Landing on Planet Patriots

My Path to Super Bowl XXXVIII in 2004

Before Tom Brady was a household name, I went to the movies on Super Bowl Sunday. When Super Bowl XXXVI rolled around, I was glued to the tube after developing a fascination with Tom Brady and the New England Patriots during the playoffs. During Super Bowl XXXVIII, I was wearing a Patriots jersey, a Super Bowl hat, and a Patriots symbol painted on my face. And I was miraculously in section 319 of Reliant Stadium watching one of the greatest games in NFL history (even though my direct knowledge of that history was sketchy at best).

My husband Bruce had been a diehard fan for some time. I had not been a consistent NFL fan, but Tom Brady changed all that. Our goal had been to attend a New England game at some point during the Brady era. The Universe aligned when our friend Mike O’Malley invited us to join him at the Super Bowl in Houston.

Despite the fact that we were under pressure to finalize kid care and travel plans, Bruce spent the time planning his outfit. It was clear that I would be flying to Houston with Captain football geek fan – a forty-year-old 5’9_, 155-pound armchair quarterback, armchair coach, armchair running back, armchair receiver, armchair safety, armchair lineman and armchair commentator.

It took energy to live with a guy in a Patriots jersey all day every day. While I was busy getting organized, Bruce would drift off into his imaginary NFL world acting out plays as Tom Brady. He assumed an athletic position with his legs rotated so he could drop back, look for an open receiver, and fire the imaginary wonder pass. Whenever he came upon one of the kids’ footballs he would pick up the ball, yell out the snap count and pretend to blast it off to Troy Brown, David Givens, Deion Branch or Bethel Johnson. He would follow it with a cocky head swaggering strut after the touchdown. It was funny the first few times, but we had a punch list to get through.

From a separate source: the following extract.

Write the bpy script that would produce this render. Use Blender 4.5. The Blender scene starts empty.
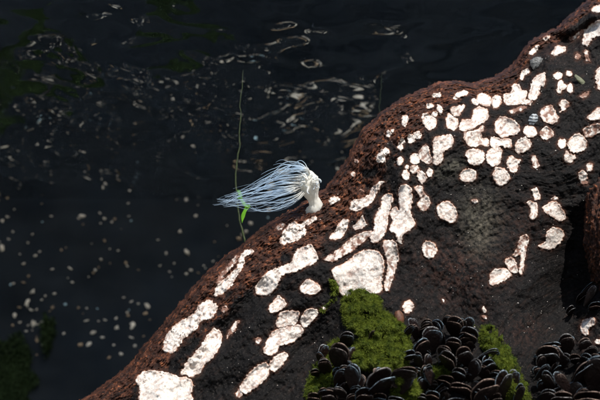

When I heard Bruce yell, “OHHH NOOOO.” I ran to the kitchen ready to put out a fire. I found him backed up from the table displaying the nearly devastating evidence of partially chewed food smeared on his jersey. The old quarterback had been so lost in thought about his next play that food dropped out of his mouth onto the sacred cloth. When I suggested he throw it in the washing machine, he scolded me for considering such sacrilege. He did a careful spot cleaning and stored the jersey up high until he had finished his carb-loading for the next series. To get anything done, I had to skirt around this man jogging, cutting, dropping back and sprinting around the kitchen in his jersey. The kids didn’t even notice this as odd. They continued their conversations with him while he scooted around. Then they started to scoot around.

By the time Bruce and I were packing our bags to be O’Malley’s squash-on Pats fans for Super Bowl XXXVIII, we were both exhausted and fired up. A committed fan and his wife (who had only recently started to understand and respect the nuances of football) were off to Houston. My passionate reading of articles about Tom Brady during his first two years had helped beef up my general knowledge. In fact, when I got a little tired of the cut, jog and pass routines that Bruce had going, I fantasized about the real Tom Brady taking the snap in our kitchen. I could picture him stepping back sideways in that slow slightly pigeon toe way of his and calmly making a complete pass across the box of Cheerios.

If Bruce didn’t take it down a notch on his football obsession, I was going to put a bid in for Tom Brady as my number one pick in the husband draft. Tom Lusty Big Gun Brady could call out plays, make touchdowns and scoot around my house all he wanted. I am certain Brady’s combination of athletic talent, sex appeal, and humility is at the highest level to ever grace professional sports. Even though he is a very special guy, I don’t think Brady could make pesto pasta or roasted potatoes just the way Bruce does so the kids love them. And he certainly couldn’t clean toilets half as thoroughly as my co-innkeeper. And he could not possibly be as spontaneously hilarious as my man Bruce. I decided to keep my cut-jog-pass guy around, but I considered hiding that jersey once a week to reduce the playmaking, so we could get some work done.

Super Bowl Big Stuff Bruce and I were in Reliant Stadium for the huge game. On top of the history-making win, the human study of the whole weekend was a feast. Patriots fans outnumbered Panther’s fans by the ten thousands. I was part of this great pulse of fans that was channeling positive energy to Tom Brady and the Pats. After the dramatic win and our tears were wiped away, I got the sense that Bruce held this experience up there with the births of our three kids. He was totally depressed on the plane ride home on Monday after it was all over. On Tuesday, he took our two-year-old Colter to gymnastics and had to roll around in the chalky Styrofoam filled pit with a bunch of snotty nose rascals. He was particularly salty on Wednesday when he returned from his Super Bowl report at Rotary to an afternoon of vacuuming. I had hoped that jersey would retain its power for him for a few days. At least you take home a baby after it is born. The good news is that the jersey wouldn’t be waking us up at night.